Heute ist mein Markttag. Wie immer setze ich mich nach dem Einkaufen noch auf eine Bank. Ohne dass ich es will, dringen die unterschiedlichsten Gesprächsfetzen an mein Ohr. „Hab den Stand noch nie gesehen.“ … „Ich fand nichts besonderes dran.“ … „ Außer den letzten, der hat mir wirklich gut geschmeckt.“ …
Ich stehe auf und gehe weiter. Unbemerkt setzt sich der letzte Satz wie ein Ohrwurm in meinem Kopf fest. „… den letzten, der hat wirklich gut geschmeckt …“ Am Ende des Marktplatzes sehe ich einen Stand, der sonst nicht da ist.
„Heute Apfelsaftprobe,“ ruft ein junger Mann und winkt mich her. Vor ihm stehen drei Becher je halbgefüllt mit Apfelsaft. Ich zögere. Sagte da nicht die Frau auf der Bank neben mir etwas von „nichts Besonderes?“
Der junge Mann macht noch einmal eine einladende Bewegung mit der Hand. Der Ohrwurm drängt sich vor und ruft mir nochmals in Erinnerung: „… den letzten, der hat wirklich gut geschmeckt …“ Noch unschlüssig gehe ich auf den Stand zu. Dort erklärt mir ein junges Mädchen ausführlich den Sinn der Probe und worauf ich besonders achten soll. „Ist ja nett, dass sie mir das sagt, aber eigentlich bin ich mir ja gar nicht sicher, ob ich wirklich kosten will,“ denke ich.
Ich gebe mir einen Ruck, denn der Ohrwurm hat mich gerade nochmals an die Dame von vorher erinnert. Der junge Mann gibt mir freundlich den ersten Becher in die Hand. Ich nehme einen kleinen Schluck und konzentriere ich mich darauf, den Apfelsaft auf der Zunge zu schmecken. Langsam bewege ich die Zunge hin und her und filtere die einzelnen Geschmacksrichtungen heraus. „Es schmeckt recht süß, hat wenig Säure und ist etwas blass“, beschreibe ich mein Empfinden und das junge Mädchen schreibt eifrig mit.
Beim zweiten Becher mache ich es genau so. Das Ergebnis lautet: Vollmundig und etwas säuerlich. Auch dies schreibt das junge Mädchen eifrig mit. Bei mir ist der Ohrwurm wieder da und erinnert: „… den letzten, der hat wirklich gut geschmeckt …“
„Hier noch der dritte Becher.“ Der junge Mann schiebt mir den letzten Becher hin. Ich setze an und nehme einen Schluck. Innerhalb eines Augenblickes zieht es mir die Wangenmuskeln zusammen und ich spucke den Schluck zurück in den Becher. „Igitt,“ rufe ich mit verzogenem Gesicht. „Das ist ja Most!“ Es schüttelt mich am ganzen Körper. Ich kenne Most, und er schmeckt mir nicht.

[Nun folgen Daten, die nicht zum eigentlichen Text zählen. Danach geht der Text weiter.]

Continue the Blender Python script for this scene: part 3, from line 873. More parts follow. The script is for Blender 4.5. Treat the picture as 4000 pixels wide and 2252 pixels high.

„Mir hat Most noch nie geschmeckt,“ erkläre ich den jungen Leuten, die mich sehr erschreckt anschauen. Dann bitte ich um einen Schluck vom Apfelsaft, der mir gut geschmeckt hat. Ich habe das dringende Bedürfnis, den ekligen Mostgeschmack im Mund wieder los werden. Dienstbeflissen erfüllt mir der junge Mann meinen Wunsch.
Auf meinem Weg nach Hause denke ich über meinen Marktbesuch nach. Wie viele Dinge schleichen sich unbewusst in meine Seele und beeinflussen mich? Es waren nur Gesprächsfetzen, die ich auf der Bank mitgehört hatte. Und trotzdem glaubte ich, der letzte Saft wäre der beste. Dabei war das gerade der Most, den ich sofort wieder ausgespuckt habe, weil ich in partout nicht mag. Die Dame jedoch schien ihn sehr gemocht zu haben, so wie ich das rausgehört hatte.
Nicht alles tut jedem Menschen im gleichen Maße gut. Für mich ist es deshalb sehr wichtig herauszufinden, was mich beeinflusst. Ich möchte Gutes in mich hineinlassen und gute Gedanken denken. Dann wird auch Gutes aus meinem Mund herauskommen.